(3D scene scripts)
# # # # # # #

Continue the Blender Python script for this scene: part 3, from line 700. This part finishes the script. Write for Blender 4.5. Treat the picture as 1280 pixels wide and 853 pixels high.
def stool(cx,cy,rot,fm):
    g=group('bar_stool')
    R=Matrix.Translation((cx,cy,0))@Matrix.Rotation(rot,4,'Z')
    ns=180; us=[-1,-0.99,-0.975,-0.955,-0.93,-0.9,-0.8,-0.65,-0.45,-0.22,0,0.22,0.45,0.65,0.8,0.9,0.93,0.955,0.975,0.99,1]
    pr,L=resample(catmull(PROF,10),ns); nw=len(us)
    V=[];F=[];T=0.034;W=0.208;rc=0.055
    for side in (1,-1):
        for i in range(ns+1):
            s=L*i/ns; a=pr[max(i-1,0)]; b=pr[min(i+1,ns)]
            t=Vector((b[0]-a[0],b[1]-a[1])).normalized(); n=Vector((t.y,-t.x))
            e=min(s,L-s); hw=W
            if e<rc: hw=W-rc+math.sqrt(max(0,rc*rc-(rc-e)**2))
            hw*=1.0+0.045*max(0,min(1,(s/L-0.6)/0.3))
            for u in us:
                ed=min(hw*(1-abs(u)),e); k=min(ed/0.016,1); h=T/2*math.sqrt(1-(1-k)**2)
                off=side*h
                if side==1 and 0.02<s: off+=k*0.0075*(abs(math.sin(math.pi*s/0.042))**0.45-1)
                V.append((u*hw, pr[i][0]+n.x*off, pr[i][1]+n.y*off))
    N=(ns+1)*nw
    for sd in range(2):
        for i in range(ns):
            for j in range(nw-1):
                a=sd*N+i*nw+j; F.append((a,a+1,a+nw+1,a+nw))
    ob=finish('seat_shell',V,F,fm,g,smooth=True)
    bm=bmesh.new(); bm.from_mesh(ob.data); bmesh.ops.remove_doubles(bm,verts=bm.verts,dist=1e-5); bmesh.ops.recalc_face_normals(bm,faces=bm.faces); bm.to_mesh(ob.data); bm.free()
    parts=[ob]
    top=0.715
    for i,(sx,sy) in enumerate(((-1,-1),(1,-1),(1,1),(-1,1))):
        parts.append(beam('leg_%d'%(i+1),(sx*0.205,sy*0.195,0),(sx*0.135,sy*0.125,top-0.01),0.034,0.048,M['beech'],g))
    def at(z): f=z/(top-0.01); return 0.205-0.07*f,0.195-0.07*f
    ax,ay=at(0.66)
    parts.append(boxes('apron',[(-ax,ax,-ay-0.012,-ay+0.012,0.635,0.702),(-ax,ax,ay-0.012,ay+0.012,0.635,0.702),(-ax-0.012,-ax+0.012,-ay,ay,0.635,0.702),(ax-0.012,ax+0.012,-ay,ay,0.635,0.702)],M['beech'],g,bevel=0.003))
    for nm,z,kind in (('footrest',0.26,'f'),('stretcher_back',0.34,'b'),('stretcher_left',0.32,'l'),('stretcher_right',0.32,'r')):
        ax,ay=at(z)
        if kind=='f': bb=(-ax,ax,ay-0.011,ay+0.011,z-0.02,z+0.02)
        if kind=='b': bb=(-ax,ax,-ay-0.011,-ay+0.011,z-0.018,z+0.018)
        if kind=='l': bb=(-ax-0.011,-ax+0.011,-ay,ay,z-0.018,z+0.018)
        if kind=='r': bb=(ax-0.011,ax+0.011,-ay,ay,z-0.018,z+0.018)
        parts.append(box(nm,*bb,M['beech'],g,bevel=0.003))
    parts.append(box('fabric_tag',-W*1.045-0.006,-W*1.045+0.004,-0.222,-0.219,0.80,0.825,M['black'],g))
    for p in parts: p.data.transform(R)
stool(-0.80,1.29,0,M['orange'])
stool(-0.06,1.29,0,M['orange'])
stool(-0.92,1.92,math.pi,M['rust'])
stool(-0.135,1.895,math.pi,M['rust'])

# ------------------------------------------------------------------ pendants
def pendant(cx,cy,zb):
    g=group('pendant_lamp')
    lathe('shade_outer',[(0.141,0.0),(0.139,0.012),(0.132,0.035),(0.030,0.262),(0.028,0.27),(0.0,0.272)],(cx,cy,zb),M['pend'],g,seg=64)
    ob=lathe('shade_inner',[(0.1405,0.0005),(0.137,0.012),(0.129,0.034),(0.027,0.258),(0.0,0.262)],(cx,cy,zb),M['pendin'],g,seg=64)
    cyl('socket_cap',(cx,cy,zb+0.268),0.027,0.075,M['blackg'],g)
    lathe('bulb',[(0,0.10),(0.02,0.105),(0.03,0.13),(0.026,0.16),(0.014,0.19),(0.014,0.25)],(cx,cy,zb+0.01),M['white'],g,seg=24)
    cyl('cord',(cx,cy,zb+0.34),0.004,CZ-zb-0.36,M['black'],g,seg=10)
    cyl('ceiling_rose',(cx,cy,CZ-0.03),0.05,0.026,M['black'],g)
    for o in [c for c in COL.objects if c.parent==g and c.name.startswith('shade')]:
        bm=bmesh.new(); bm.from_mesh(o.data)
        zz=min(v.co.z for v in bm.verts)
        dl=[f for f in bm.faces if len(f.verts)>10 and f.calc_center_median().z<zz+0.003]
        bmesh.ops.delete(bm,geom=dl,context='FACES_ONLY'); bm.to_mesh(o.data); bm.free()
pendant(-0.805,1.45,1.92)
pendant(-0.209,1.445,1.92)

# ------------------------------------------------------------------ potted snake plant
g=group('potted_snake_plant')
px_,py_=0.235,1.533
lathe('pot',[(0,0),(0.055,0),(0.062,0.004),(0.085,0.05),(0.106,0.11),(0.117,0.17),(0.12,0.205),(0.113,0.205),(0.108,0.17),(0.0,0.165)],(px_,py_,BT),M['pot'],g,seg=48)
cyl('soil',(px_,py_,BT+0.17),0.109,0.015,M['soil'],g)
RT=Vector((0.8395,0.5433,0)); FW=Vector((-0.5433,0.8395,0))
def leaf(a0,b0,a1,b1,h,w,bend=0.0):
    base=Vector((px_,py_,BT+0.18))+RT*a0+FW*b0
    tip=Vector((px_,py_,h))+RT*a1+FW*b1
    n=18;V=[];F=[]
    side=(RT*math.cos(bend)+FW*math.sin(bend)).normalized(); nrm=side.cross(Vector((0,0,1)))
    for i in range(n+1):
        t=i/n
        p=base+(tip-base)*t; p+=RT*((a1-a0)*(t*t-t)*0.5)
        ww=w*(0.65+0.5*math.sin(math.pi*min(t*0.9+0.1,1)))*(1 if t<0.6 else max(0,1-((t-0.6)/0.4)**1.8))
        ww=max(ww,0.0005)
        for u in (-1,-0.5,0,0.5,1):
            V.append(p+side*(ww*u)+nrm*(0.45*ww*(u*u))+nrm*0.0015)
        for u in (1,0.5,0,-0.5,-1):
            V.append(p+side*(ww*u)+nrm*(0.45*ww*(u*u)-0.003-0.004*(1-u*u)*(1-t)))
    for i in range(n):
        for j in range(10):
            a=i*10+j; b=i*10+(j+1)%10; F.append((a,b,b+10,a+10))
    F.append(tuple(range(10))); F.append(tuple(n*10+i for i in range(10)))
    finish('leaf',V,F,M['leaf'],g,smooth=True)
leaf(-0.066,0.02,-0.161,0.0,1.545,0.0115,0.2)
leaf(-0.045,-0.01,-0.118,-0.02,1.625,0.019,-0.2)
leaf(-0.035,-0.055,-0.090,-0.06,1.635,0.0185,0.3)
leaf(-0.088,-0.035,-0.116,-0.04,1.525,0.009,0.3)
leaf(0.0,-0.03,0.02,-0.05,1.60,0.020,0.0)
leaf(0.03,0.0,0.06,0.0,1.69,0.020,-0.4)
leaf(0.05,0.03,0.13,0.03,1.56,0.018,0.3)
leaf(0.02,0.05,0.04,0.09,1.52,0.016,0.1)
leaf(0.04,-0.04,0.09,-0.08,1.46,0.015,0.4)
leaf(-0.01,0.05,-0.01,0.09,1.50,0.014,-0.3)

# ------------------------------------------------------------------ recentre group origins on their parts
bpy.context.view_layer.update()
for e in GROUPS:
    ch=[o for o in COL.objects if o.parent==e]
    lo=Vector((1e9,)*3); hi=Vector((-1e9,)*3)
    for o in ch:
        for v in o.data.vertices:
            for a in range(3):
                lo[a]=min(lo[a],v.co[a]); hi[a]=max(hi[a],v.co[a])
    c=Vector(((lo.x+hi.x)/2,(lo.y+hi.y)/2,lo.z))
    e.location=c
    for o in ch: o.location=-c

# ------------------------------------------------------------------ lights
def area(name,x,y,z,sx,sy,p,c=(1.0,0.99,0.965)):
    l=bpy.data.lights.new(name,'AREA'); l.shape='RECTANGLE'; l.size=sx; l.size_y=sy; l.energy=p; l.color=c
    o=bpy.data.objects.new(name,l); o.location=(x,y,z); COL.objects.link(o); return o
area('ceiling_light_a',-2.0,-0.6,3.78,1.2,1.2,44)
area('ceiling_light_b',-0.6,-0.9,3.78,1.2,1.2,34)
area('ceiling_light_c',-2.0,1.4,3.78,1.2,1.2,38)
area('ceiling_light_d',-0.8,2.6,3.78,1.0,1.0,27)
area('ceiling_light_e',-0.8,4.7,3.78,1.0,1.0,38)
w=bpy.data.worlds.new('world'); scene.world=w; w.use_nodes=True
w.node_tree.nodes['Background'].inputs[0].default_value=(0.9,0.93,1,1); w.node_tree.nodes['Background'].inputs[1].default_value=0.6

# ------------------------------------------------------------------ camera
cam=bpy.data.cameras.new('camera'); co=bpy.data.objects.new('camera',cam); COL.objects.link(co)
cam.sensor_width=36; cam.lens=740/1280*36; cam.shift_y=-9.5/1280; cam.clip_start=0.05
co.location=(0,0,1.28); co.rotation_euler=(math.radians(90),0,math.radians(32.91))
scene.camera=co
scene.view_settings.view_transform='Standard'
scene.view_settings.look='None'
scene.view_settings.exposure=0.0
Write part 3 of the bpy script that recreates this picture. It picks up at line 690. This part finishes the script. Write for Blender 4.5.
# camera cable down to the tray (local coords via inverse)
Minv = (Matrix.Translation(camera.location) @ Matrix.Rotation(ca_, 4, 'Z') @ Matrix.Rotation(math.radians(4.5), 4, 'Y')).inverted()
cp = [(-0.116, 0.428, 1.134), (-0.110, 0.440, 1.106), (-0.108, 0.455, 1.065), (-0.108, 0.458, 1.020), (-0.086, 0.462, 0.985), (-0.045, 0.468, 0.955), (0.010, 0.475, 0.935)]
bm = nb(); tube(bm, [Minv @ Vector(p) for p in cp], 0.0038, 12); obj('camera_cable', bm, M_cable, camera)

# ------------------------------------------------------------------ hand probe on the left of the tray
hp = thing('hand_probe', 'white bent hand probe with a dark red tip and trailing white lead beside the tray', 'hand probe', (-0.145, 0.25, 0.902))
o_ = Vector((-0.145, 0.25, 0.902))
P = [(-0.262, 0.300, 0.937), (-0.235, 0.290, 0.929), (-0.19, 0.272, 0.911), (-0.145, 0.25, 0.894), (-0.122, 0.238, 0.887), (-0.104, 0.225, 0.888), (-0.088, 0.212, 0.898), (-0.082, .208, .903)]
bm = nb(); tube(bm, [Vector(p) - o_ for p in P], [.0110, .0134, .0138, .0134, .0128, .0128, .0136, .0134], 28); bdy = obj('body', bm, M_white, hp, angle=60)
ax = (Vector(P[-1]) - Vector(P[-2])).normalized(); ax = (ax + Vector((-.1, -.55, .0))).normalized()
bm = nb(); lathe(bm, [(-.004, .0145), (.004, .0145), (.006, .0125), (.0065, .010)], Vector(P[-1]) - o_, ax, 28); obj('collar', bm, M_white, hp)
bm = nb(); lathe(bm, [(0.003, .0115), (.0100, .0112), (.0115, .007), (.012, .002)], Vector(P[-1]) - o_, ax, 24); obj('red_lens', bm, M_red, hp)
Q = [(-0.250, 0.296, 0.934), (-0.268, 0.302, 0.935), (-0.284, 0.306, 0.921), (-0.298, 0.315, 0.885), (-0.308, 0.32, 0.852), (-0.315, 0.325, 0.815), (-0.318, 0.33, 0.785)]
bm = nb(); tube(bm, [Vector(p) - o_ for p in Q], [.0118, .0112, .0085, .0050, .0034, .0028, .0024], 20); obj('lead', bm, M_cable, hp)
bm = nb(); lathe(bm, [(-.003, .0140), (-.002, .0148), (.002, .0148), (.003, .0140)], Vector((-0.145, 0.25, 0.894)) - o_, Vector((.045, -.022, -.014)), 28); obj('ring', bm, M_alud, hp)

# # # # # # #

▶ **Task goal**
Print, without alteration, the lines from the line with "stool(-0.92,1.92,math.pi,M['rust'])" to the line with "pendant(-0.209,1.445,1.92)". Include both of them, and omit every other line.

▶ **Task result**
stool(-0.92,1.92,math.pi,M['rust'])
stool(-0.135,1.895,math.pi,M['rust'])

# ------------------------------------------------------------------ pendants
def pendant(cx,cy,zb):
    g=group('pendant_lamp')
    lathe('shade_outer',[(0.141,0.0),(0.139,0.012),(0.132,0.035),(0.030,0.262),(0.028,0.27),(0.0,0.272)],(cx,cy,zb),M['pend'],g,seg=64)
    ob=lathe('shade_inner',[(0.1405,0.0005),(0.137,0.012),(0.129,0.034),(0.027,0.258),(0.0,0.262)],(cx,cy,zb),M['pendin'],g,seg=64)
    cyl('socket_cap',(cx,cy,zb+0.268),0.027,0.075,M['blackg'],g)
    lathe('bulb',[(0,0.10),(0.02,0.105),(0.03,0.13),(0.026,0.16),(0.014,0.19),(0.014,0.25)],(cx,cy,zb+0.01),M['white'],g,seg=24)
    cyl('cord',(cx,cy,zb+0.34),0.004,CZ-zb-0.36,M['black'],g,seg=10)
    cyl('ceiling_rose',(cx,cy,CZ-0.03),0.05,0.026,M['black'],g)
    for o in [c for c in COL.objects if c.parent==g and c.name.startswith('shade')]:
        bm=bmesh.new(); bm.from_mesh(o.data)
        zz=min(v.co.z for v in bm.verts)
        dl=[f for f in bm.faces if len(f.verts)>10 and f.calc_center_median().z<zz+0.003]
        bmesh.ops.delete(bm,geom=dl,context='FACES_ONLY'); bm.to_mesh(o.data); bm.free()
pendant(-0.805,1.45,1.92)
pendant(-0.209,1.445,1.92)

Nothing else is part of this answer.